Справедливости ради надо отметить, что так умели писать и говорить в странах католических еще более, чем в протестантских (достаточно вспомнить французских виртуозов слова – «Слова» Сартра, например).

Бродский оказался достоин своих литературных учителей. Он поразительно умеет держать мысль на весу, не роняя и развивая ее так долго, как только захочет. И пока мы следуем за изгибами его мысли и настроения, Бродский не умер. Его англоязычные эссе, такие как «Поклониться тени» (памяти Одена), «Посвящается позвоночнику» (о поездке в Бразилию) и «Путешествие в Стамбул», даже в русских переводах не уступают во многих отношениях его поэзии.

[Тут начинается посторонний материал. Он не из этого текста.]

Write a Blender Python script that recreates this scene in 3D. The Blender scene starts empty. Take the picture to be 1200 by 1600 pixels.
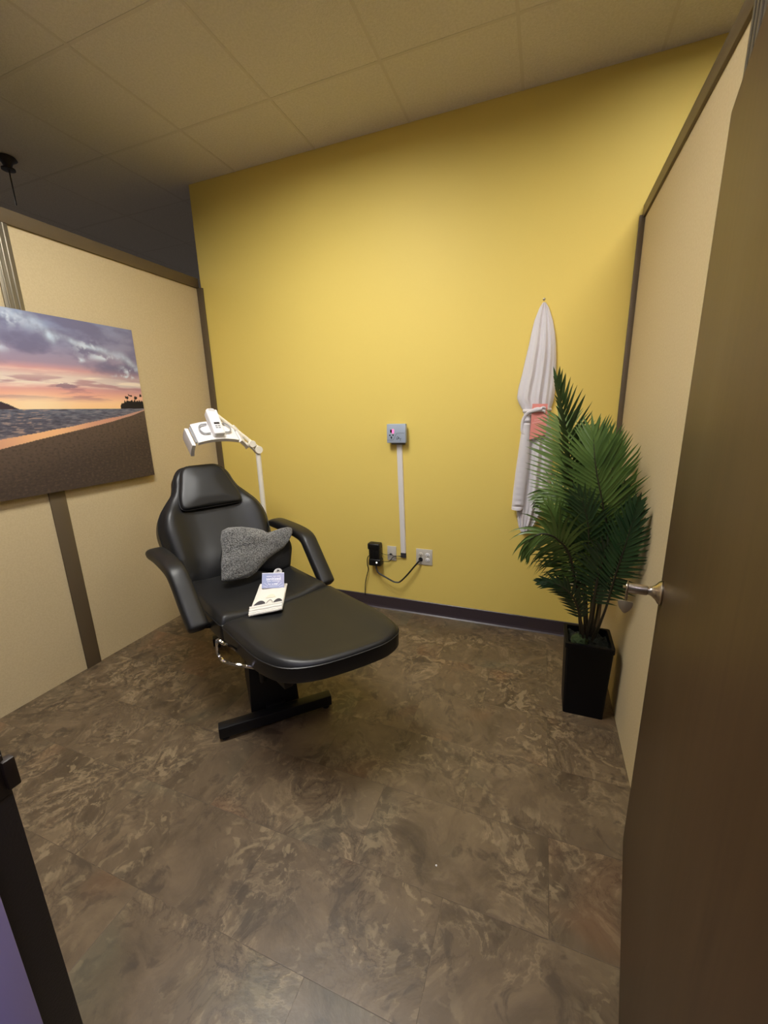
import bpy, bmesh, math, random
from mathutils import Vector, Matrix, noise

random.seed(7)
C = bpy.context.scene.collection
sc = bpy.context.scene
PI = math.pi
V = Vector

# ------------------------------------------------------------------ camera
F_PX, YAW, PITCH, ROLL = 640.027, -0.36923, 0.24403, 0.02582
CAM = V((0, 0, 1.463))
_cy, _sy, _cp, _sp, _cr, _sr = math.cos(YAW), math.sin(YAW), math.cos(PITCH), math.sin(PITCH), math.cos(ROLL), math.sin(ROLL)
_f = V((_sy * _cp, _cy * _cp, -_sp))
_r = V((_cy, -_sy, 0))
_d = _f.cross(_r)
RIGHT = _cr * _r + _sr * _d
DOWN = -_sr * _r + _cr * _d
FWD = _f
cam_data = bpy.data.cameras.new('camera')
cam_data.sensor_fit = 'VERTICAL'
cam_data.sensor_height = 24.0
cam_data.sensor_width = 18.0
cam_data.lens = F_PX / 1600.0 * 24.0
cam_data.clip_start = 0.01
cam = bpy.data.objects.new('camera', cam_data)
C.objects.link(cam)
cam.matrix_world = Matrix((
    (RIGHT.x, -DOWN.x, -FWD.x, CAM.x),
    (RIGHT.y, -DOWN.y, -FWD.y, CAM.y),
    (RIGHT.z, -DOWN.z, -FWD.z, CAM.z),
    (0, 0, 0, 1)))
sc.camera = cam


def hit(px, py, P0, N):
    """the point of a real plane (P0, N) seen along a sight line"""
    d = RIGHT * ((px - 600) / F_PX) + DOWN * ((py - 800) / F_PX) + FWD
    P0 = V(P0); N = V(N)
    t = (P0 - CAM).dot(N) / d.dot(N)
    return CAM + d * t


def at(px, py, Y):
    return hit(px, py, (0, Y, 0), (0, 1, 0))


# ------------------------------------------------------------------ materials
def srgb(r, g, b):
    def f(c):
        c /= 255.0
        return c / 12.92 if c <= 0.04045 else ((c + 0.055) / 1.055) ** 2.4
    return (f(r), f(g), f(b), 1)


def mat(name, col, rough=0.5, metal=0.0, spec=0.5, bump=None, vary=None, coat=0.0, sheen=0.0):
    """bump=(scale,strength), vary=(colour2, scale, detail)"""
    m = bpy.data.materials.new(name)
    m.use_nodes = True
    nt = m.node_tree
    p = nt.nodes['Principled BSDF']
    p.inputs['Base Color'].default_value = col
    p.inputs['Roughness'].default_value = rough
    p.inputs['Metallic'].default_value = metal
    p.inputs['Specular IOR Level'].default_value = spec
    p.inputs['Coat Weight'].default_value = coat
    p.inputs['Sheen Weight'].default_value = sheen
    tc = nt.nodes.new('ShaderNodeTexCoord')
    if vary:
        n = nt.nodes.new('ShaderNodeTexNoise')
        n.inputs['Scale'].default_value = vary[1]
        n.inputs['Detail'].default_value = vary[2]
        nt.links.new(tc.outputs['Object'], n.inputs['Vector'])
        r = nt.nodes.new('ShaderNodeValToRGB')
        r.color_ramp.elements[0].position = 0.35
        r.color_ramp.elements[1].position = 0.65
        r.color_ramp.elements[0].color = col
        r.color_ramp.elements[1].color = vary[0]
        nt.links.new(n.outputs['Fac'], r.inputs['Fac'])
        nt.links.new(r.outputs['Color'], p.inputs['Base Color'])
    if bump:
        n = nt.nodes.new('ShaderNodeTexNoise')
        n.inputs['Scale'].default_value = bump[0]
        n.inputs['Detail'].default_value = 4
        nt.links.new(tc.outputs['Object'], n.inputs['Vector'])
        b = nt.nodes.new('ShaderNodeBump')
        b.inputs['Strength'].default_value = bump[1]
        b.inputs['Distance'].default_value = 0.01
        nt.links.new(n.outputs['Fac'], b.inputs['Height'])
        nt.links.new(b.outputs['Normal'], p.inputs['Normal'])
    return m


def emit(name, col, strength):
    m = bpy.data.materials.new(name)
    m.use_nodes = True
    nt = m.node_tree
    nt.nodes.remove(nt.nodes['Principled BSDF'])
    e = nt.nodes.new('ShaderNodeEmission')
    e.inputs['Color'].default_value = col
    e.inputs['Strength'].default_value = strength
    nt.links.new(e.outputs[0], nt.nodes['Material Output'].inputs['Surface'])
    return m


def wood_mat(name, c1, c2):
    m = bpy.data.materials.new(name)
    m.use_nodes = True
    nt = m.node_tree
    p = nt.nodes['Principled BSDF']
    p.inputs['Roughness'].default_value = 0.42
    p.inputs['Specular IOR Level'].default_value = 0.35
    tc = nt.nodes.new('ShaderNodeTexCoord')
    mp = nt.nodes.new('ShaderNodeMapping')
    mp.inputs['Scale'].default_value = (14, 14, 0.7)
    nt.links.new(tc.outputs['Object'], mp.inputs['Vector'])
    n = nt.nodes.new('ShaderNodeTexNoise')
    n.inputs['Scale'].default_value = 3.0
    n.inputs['Detail'].default_value = 6
    n.inputs['Distortion'].default_value = 0.6
    nt.links.new(mp.outputs[0], n.inputs['Vector'])
    r = nt.nodes.new('ShaderNodeValToRGB')
    r.color_ramp.elements[0].color = c1
    r.color_ramp.elements[1].color = c2
    r.color_ramp.elements[0].position = 0.3
    r.color_ramp.elements[1].position = 0.7
    nt.links.new(n.outputs['Fac'], r.inputs['Fac'])
    nt.links.new(r.outputs['Color'], p.inputs['Base Color'])
    return m


def floor_mat():
    m = bpy.data.materials.new('slate_vinyl')
    m.use_nodes = True
    nt = m.node_tree
    N, L = nt.nodes, nt.links
    p = N['Principled BSDF']
    tc = N.new('ShaderNodeTexCoord')
    mp = N.new('ShaderNodeMapping')
    mp.inputs['Location'].default_value = (0.503, -0.6233, 0)
    L.new(tc.outputs['Object'], mp.inputs['Vector'])
    br = N.new('ShaderNodeTexBrick')
    br.offset = 0.5
    br.inputs['Scale'].default_value = 1.0
    br.inputs['Brick Width'].default_value = 0.6096
    br.inputs['Row Height'].default_value = 0.3048
    br.inputs['Mortar Size'].default_value = 0.0012
    br.inputs['Mortar Smooth'].default_value = 0.3
    br.inputs['Bias'].default_value = 0.0
    br.inputs['Color1'].default_value = (0, 0, 0, 1)
    br.inputs['Color2'].default_value = (1, 1, 1, 1)
    br.inputs['Mortar'].default_value = (0.5, 0.5, 0.5, 1)
    L.new(mp.outputs[0], br.inputs['Vector'])
    w = N.new('ShaderNodeMath'); w.operation = 'MULTIPLY'
    w.inputs[1].default_value = 9.0
    L.new(br.outputs['Color'], w.inputs[0])

    def noise4(scale, detail, rough, dist, vec):
        n = N.new('ShaderNodeTexNoise'); n.noise_dimensions = '4D'
        n.inputs['Scale'].default_value = scale
        n.inputs['Detail'].default_value = detail
        n.inputs['Roughness'].default_value = rough
        n.inputs['Distortion'].default_value = dist
        L.new(vec, n.inputs['Vector']); L.new(w.outputs[0], n.inputs['W'])
        return n

    def ramp(stops, fac):
        r = N.new('ShaderNodeValToRGB')
        e = r.color_ramp.elements
        while len(e) < len(stops):
            e.new(0.5)
        for el, (po, co) in zip(e, stops):
            el.position = po; el.color = co
        L.new(fac, r.inputs['Fac'])
        return r

    base = noise4(4.6, 9, 0.64, 0.9, tc.outputs['Object'])
    ra = ramp([(0.28, srgb(62, 51, 40)), (0.40, srgb(88, 74, 57)), (0.434, srgb(102, 87, 67)), (0.442, srgb(134, 117, 91)), (0.462, srgb(108, 92, 71)),
               (0.495, srgb(100, 85, 66)), (0.503, srgb(72, 60, 47)), (0.522, srgb(98, 83, 64)), (0.563, srgb(110, 94, 72)), (0.572, srgb(144, 126, 98)),
               (0.60, srgb(116, 99, 76)), (0.65, srgb(92, 78, 60)), (0.74, srgb(120, 103, 79))], base.outputs['Fac'])
    rb = ramp([(0.28, srgb(62, 51, 40)), (0.42, srgb(90, 76, 58)), (0.53, srgb(104, 88, 68)), (0.70, srgb(120, 103, 79))], base.outputs['Fac'])
    sel = noise4(3.8, 4, 0.6, 0.4, tc.outputs['Object'])
    rs = ramp([(0.44, (0, 0, 0, 1)), (0.60, (1, 1, 1, 1))], sel.outputs['Fac'])
    r1 = N.new('ShaderNodeMix'); r1.data_type = 'RGBA'
    L.new(rs.outputs['Color'], r1.inputs['Factor']); L.new(rb.outputs['Color'], r1.inputs['A']); L.new(ra.outputs['Color'], r1.inputs['B'])
    # pale curled flakes
    fl = noise4(13.0, 4, 0.55, 1.6, tc.outputs['Object'])
    r2 = ramp([(0.55, (0, 0, 0, 1)), (0.60, (.85, .85, .85, 1))], fl.outputs['Fac'])
    mk = noise4(3.4, 3, 0.5, 0.5, tc.outputs['Object'])
    r2b = ramp([(0.44, (0, 0, 0, 1)), (0.6, (0.75, 0.75, 0.75, 1))], mk.outputs['Fac'])
    mm = N.new('ShaderNodeMath'); mm.operation = 'MULTIPLY'
    L.new(r2.outputs['Color'], mm.inputs[0]); L.new(r2b.outputs['Color'], mm.inputs[1])
    mx = N.new('ShaderNodeMix'); mx.data_type = 'RGBA'
    L.new(mm.outputs[0], mx.inputs['Factor']); L.new(r1.outputs['Result'], mx.inputs['A'])
    mx.inputs['B'].default_value = srgb(146, 129, 100)
    # dark smudges
    dk = noise4(9, 5, 0.6, 1.2, tc.outputs['Object'])
    r3 = ramp([(0.56, (0, 0, 0, 1)), (0.64, (0.6, 0.6, 0.6, 1))], dk.outputs['Fac'])
    mx2 = N.new('ShaderNodeMix'); mx2.data_type = 'RGBA'
    L.new(r3.outputs['Color'], mx2.inputs['Factor']); L.new(mx.outputs['Result'], mx2.inputs['A'])
    mx2.inputs['B'].default_value = srgb(60, 51, 42)
    # rust and moss patches
    ru = noise4(1.9, 2, 0.5, 0.8, tc.outputs['Object'])
    r4 = ramp([(0.60, (0, 0, 0, 1)), (0.75, (0.3, 0.3, 0.3, 1))], ru.outputs['Fac'])
    mx3 = N.new('ShaderNodeMix'); mx3.data_type = 'RGBA'
    L.new(r4.outputs['Color'], mx3.inputs['Factor']); L.new(mx2.outputs['Result'], mx3.inputs['A'])
    mx3.inputs['B'].default_value = srgb(150, 100, 64)
    r5 = ramp([(0.28, (0.35, 0.35, 0.35, 1)), (0.40, (0, 0, 0, 1))], ru.outputs['Fac'])
    mx4 = N.new('ShaderNodeMix'); mx4.data_type = 'RGBA'
    L.new(r5.outputs['Color'], mx4.inputs['Factor']); L.new(mx3.outputs['Result'], mx4.inputs['A'])
    mx4.inputs['B'].default_value = srgb(98, 98, 80)
    # seams
    mx5 = N.new('ShaderNodeMix'); mx5.data_type = 'RGBA'
    sf = N.new('ShaderNodeMath'); sf.operation = 'MULTIPLY'; sf.inputs[1].default_value = 0.35
    L.new(br.outputs['Fac'], sf.inputs[0])
    L.new(sf.outputs[0], mx5.inputs['Factor']); L.new(mx4.outputs['Result'], mx5.inputs['A'])
    mx5.inputs['B'].default_value = srgb(40, 32, 24)
    L.new(mx5.outputs['Result'], p.inputs['Base Color'])
    p.inputs['Roughness'].default_value = 0.36
    p.inputs['Specular IOR Level'].default_value = 0.5
    hb = N.new('ShaderNodeMath'); hb.operation = 'SUBTRACT'
    L.new(base.outputs['Fac'], hb.inputs[0]); L.new(br.outputs['Fac'], hb.inputs[1])
    b = N.new('ShaderNodeBump'); b.inputs['Strength'].default_value = 0.3; b.inputs['Distance'].default_value = 0.008
    L.new(hb.outputs[0], b.inputs['Height']); L.new(b.outputs['Normal'], p.inputs['Normal'])
    return m


def leaf_mat(name, c1, c2):
    m = mat(name, c1, 0.35, 0, 0.5, vary=(c2, 6.0, 2))
    p = m.node_tree.nodes['Principled BSDF']
    p.inputs['Transmission Weight'].default_value = 0.0
    return m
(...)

О «Путешествии в Стамбул», остроумную догадку высказал в книге «Гений места» Петр Вайль: эта «примерочная» поездка послужила Бродскому прививкой от искушения вернуться на родину или приехать на побывку в родной город. Развивая рискованную аналогию, можно предположить, что квартира на Манхеттене служила Бродскому аналогом пастернаковской переделкинской дачи, в самом сердце империи – как бы тихая гавань.

Характерно, что поэта Бродского в священный ужас приводила проза Андрея Платонова, антириторичная и чужеродная до умопомрачения. Его поэтический разум пасовал перед ней. Стоит процитировать из его эссе «Катастрофы в воздухе»:

«Семидесятые прошли под знаком Набокова, который против Платонова – все равно что канатоходец против альпиниста, взобравшегося на Джомолунгму» (так в Советском Союзе называли Эверест).

Название книги эссеистики Бродского переводят у нас как «Меньше единицы», хотя какой «единицы» – непонятно. Резоннее было бы перевести как «Меньше одного». Ровно столько всегда авторов штучных, экстраординарных – единственных в своем роде и не всегда равных самим себе. Таких как Пастернак, Бродский, Платонов или Хлебников, которому принадлежит это удивительное выражение.

Однажды русские футуристы заспорили за столом, кто из них важнее. Маяковский громогласно заявил, что он один такой на всю Россию. А Хлебников тихонько отозвался: «А меня вообще меньше одного». Это и называется «гамбургский счет».